● **EXERCISE TASK**: Reproduce, character for character, the entries from their opening line through the line with "cam_d.clip_start = .02; cam_d.clip_end = 200".

★ ★ ★ ★ ★

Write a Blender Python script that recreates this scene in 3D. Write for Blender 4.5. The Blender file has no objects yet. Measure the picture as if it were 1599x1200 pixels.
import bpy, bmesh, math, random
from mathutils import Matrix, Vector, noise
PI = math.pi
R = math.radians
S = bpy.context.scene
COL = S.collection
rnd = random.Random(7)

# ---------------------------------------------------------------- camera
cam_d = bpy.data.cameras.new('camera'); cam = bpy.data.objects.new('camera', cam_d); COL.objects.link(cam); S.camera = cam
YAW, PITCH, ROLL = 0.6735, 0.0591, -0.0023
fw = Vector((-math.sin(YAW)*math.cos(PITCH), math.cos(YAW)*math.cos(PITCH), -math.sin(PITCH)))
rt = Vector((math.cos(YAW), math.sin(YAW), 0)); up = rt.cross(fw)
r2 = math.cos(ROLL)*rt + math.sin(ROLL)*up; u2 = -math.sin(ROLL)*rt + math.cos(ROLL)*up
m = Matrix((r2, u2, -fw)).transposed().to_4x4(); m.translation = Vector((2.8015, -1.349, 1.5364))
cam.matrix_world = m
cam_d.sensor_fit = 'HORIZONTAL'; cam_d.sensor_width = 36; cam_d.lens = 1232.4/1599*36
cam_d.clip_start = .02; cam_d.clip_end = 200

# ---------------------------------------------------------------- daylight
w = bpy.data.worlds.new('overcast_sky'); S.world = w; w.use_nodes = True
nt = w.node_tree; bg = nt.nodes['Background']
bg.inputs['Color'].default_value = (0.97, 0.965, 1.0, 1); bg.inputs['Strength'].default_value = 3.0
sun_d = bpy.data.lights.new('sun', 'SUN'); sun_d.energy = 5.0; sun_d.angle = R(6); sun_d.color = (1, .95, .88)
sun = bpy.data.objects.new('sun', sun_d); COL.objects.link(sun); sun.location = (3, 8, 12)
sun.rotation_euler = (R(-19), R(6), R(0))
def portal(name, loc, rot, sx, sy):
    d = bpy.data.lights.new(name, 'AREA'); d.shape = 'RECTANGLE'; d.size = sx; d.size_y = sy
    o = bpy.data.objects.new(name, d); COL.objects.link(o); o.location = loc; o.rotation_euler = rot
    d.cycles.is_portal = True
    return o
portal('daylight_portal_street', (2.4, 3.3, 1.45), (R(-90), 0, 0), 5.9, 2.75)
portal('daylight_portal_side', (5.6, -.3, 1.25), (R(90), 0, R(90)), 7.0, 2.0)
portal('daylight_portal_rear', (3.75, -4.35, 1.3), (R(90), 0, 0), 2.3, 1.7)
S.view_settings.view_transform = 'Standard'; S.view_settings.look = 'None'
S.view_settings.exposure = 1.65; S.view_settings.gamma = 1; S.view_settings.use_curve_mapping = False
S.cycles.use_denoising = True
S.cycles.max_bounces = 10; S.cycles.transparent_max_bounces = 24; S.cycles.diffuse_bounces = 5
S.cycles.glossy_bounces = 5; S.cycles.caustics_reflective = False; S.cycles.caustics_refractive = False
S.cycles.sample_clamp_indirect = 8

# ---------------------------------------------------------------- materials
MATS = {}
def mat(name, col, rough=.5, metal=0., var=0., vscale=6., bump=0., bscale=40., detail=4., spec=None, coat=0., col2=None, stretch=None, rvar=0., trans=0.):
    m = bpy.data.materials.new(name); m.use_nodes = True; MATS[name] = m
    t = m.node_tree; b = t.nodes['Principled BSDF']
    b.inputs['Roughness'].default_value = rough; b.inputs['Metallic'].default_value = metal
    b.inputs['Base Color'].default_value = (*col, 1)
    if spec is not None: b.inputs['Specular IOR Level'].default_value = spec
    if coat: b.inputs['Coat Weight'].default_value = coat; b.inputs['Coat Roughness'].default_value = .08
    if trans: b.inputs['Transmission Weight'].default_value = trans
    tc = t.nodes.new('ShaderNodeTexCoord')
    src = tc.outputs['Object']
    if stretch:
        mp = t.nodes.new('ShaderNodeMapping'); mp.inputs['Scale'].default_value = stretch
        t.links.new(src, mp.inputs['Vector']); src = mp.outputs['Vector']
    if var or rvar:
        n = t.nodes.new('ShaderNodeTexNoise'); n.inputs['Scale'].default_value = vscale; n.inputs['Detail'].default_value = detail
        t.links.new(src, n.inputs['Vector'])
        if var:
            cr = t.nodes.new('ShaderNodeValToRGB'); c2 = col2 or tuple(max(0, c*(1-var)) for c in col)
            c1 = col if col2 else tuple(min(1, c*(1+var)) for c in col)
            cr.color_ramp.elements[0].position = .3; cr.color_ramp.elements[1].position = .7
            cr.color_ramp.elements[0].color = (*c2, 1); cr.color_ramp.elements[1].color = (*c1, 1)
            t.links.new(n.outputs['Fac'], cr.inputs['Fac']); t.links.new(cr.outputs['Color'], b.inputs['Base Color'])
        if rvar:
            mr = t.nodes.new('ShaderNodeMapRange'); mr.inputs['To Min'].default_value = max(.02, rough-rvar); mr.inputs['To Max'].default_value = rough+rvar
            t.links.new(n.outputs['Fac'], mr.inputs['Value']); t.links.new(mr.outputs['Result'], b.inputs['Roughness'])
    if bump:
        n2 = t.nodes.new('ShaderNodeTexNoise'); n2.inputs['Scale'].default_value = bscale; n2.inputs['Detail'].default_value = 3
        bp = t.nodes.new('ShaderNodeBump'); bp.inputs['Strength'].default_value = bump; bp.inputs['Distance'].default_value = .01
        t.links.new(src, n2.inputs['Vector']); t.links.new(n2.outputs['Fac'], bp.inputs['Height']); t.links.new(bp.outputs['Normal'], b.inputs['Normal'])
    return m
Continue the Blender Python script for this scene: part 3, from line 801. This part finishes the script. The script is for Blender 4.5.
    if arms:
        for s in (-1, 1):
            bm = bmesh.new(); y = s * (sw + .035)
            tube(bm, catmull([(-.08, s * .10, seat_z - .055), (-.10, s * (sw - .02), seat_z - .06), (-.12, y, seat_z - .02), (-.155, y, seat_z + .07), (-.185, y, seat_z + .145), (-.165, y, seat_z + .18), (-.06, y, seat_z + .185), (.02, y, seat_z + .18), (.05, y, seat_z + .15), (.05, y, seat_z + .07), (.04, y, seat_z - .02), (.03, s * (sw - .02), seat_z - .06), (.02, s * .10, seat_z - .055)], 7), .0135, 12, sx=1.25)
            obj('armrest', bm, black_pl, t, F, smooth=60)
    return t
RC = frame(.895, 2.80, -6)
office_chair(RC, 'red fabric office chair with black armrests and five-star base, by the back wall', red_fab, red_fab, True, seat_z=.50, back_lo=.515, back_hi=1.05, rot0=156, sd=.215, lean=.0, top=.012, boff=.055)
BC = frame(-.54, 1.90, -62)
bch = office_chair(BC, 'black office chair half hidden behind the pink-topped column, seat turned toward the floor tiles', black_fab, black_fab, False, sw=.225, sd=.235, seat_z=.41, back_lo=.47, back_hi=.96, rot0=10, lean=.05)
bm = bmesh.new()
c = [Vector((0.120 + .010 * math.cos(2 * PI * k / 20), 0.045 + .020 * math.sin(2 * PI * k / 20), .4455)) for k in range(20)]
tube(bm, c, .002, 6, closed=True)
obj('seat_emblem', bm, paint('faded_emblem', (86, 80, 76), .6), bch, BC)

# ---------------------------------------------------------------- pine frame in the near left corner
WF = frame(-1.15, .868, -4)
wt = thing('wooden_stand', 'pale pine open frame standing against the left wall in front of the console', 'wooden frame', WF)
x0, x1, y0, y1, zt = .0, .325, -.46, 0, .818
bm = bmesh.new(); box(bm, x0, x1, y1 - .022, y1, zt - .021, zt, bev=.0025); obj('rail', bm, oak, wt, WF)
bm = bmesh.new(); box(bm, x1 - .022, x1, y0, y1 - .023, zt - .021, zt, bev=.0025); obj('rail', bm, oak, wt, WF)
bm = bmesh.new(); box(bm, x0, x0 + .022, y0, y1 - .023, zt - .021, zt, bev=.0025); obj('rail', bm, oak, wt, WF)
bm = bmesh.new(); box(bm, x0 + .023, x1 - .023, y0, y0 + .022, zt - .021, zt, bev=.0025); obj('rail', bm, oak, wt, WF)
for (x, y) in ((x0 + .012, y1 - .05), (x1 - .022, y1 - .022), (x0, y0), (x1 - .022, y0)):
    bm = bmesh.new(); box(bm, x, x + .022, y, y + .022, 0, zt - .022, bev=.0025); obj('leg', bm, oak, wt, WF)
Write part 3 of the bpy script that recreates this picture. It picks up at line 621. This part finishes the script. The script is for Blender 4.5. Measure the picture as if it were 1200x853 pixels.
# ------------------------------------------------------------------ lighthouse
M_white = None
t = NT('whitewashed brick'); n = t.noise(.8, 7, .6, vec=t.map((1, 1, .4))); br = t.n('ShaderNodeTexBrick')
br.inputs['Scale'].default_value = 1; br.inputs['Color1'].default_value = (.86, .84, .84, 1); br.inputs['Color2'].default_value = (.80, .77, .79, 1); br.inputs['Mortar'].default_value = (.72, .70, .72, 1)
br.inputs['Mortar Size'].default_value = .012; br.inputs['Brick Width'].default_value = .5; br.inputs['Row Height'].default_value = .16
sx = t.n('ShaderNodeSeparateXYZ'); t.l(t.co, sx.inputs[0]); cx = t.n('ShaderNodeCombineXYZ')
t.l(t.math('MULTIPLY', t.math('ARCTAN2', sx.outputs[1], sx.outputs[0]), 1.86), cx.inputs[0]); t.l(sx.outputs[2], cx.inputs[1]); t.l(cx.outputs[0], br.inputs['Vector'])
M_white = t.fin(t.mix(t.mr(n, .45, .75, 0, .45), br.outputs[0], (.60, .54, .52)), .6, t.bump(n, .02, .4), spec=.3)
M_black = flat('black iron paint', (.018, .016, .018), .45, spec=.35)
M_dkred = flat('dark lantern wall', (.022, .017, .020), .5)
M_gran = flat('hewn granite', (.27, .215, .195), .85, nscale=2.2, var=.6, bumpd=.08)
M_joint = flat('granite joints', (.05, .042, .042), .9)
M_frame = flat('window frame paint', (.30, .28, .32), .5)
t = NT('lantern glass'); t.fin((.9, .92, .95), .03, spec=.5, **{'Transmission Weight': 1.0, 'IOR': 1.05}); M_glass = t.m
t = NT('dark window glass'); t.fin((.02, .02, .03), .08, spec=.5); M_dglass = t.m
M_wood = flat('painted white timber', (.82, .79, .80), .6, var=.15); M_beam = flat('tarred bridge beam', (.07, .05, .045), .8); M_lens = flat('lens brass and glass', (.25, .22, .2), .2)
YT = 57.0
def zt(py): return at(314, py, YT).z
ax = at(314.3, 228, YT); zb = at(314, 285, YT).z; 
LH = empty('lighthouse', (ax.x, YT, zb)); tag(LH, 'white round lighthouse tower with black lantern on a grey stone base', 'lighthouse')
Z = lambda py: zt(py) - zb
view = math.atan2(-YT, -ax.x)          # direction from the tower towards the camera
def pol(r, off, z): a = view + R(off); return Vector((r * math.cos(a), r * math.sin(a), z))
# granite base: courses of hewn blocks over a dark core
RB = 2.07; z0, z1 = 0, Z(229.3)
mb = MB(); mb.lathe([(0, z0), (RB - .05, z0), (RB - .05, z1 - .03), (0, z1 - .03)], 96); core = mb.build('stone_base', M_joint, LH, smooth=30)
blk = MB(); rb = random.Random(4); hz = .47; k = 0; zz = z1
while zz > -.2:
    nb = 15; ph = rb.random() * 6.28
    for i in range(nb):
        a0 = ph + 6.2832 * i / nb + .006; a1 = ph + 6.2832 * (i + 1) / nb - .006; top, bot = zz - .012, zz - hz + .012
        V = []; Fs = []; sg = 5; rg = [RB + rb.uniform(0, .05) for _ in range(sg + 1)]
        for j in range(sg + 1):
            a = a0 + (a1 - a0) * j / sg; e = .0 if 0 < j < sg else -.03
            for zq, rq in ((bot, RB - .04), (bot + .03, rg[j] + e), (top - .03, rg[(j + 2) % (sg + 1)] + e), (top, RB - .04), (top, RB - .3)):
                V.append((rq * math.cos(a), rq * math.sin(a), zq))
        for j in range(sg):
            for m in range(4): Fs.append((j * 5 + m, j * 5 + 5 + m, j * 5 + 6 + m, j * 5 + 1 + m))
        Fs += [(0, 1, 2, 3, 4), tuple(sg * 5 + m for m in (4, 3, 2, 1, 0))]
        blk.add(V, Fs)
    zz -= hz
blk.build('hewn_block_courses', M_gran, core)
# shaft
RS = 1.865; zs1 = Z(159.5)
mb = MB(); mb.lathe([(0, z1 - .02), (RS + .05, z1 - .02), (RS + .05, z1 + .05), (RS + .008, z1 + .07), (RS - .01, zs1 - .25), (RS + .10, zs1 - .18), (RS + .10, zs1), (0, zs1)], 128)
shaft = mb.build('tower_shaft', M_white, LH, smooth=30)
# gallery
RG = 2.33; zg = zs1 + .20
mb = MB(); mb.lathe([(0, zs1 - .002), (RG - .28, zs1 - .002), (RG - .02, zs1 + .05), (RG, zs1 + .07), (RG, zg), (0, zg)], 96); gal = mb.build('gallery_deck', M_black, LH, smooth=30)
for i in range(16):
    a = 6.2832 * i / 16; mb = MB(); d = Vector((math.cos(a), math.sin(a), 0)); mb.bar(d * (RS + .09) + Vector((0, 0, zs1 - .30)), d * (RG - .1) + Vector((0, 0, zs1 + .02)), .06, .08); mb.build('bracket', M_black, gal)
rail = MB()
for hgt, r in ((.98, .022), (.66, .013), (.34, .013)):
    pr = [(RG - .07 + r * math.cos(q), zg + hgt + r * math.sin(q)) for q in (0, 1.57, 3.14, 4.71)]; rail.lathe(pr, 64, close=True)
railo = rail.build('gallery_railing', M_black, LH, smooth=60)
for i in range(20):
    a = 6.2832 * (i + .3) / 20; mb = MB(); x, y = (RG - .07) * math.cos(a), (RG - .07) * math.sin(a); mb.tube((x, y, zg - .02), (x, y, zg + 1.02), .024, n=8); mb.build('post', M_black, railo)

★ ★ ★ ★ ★

● **RESULT OF THIS EXERCISE**:
Write a Blender Python script that recreates this scene in 3D. Write for Blender 4.5. The Blender file has no objects yet. Measure the picture as if it were 1599x1200 pixels.
import bpy, bmesh, math, random
from mathutils import Matrix, Vector, noise
PI = math.pi
R = math.radians
S = bpy.context.scene
COL = S.collection
rnd = random.Random(7)

# ---------------------------------------------------------------- camera
cam_d = bpy.data.cameras.new('camera'); cam = bpy.data.objects.new('camera', cam_d); COL.objects.link(cam); S.camera = cam
YAW, PITCH, ROLL = 0.6735, 0.0591, -0.0023
fw = Vector((-math.sin(YAW)*math.cos(PITCH), math.cos(YAW)*math.cos(PITCH), -math.sin(PITCH)))
rt = Vector((math.cos(YAW), math.sin(YAW), 0)); up = rt.cross(fw)
r2 = math.cos(ROLL)*rt + math.sin(ROLL)*up; u2 = -math.sin(ROLL)*rt + math.cos(ROLL)*up
m = Matrix((r2, u2, -fw)).transposed().to_4x4(); m.translation = Vector((2.8015, -1.349, 1.5364))
cam.matrix_world = m
cam_d.sensor_fit = 'HORIZONTAL'; cam_d.sensor_width = 36; cam_d.lens = 1232.4/1599*36
cam_d.clip_start = .02; cam_d.clip_end = 200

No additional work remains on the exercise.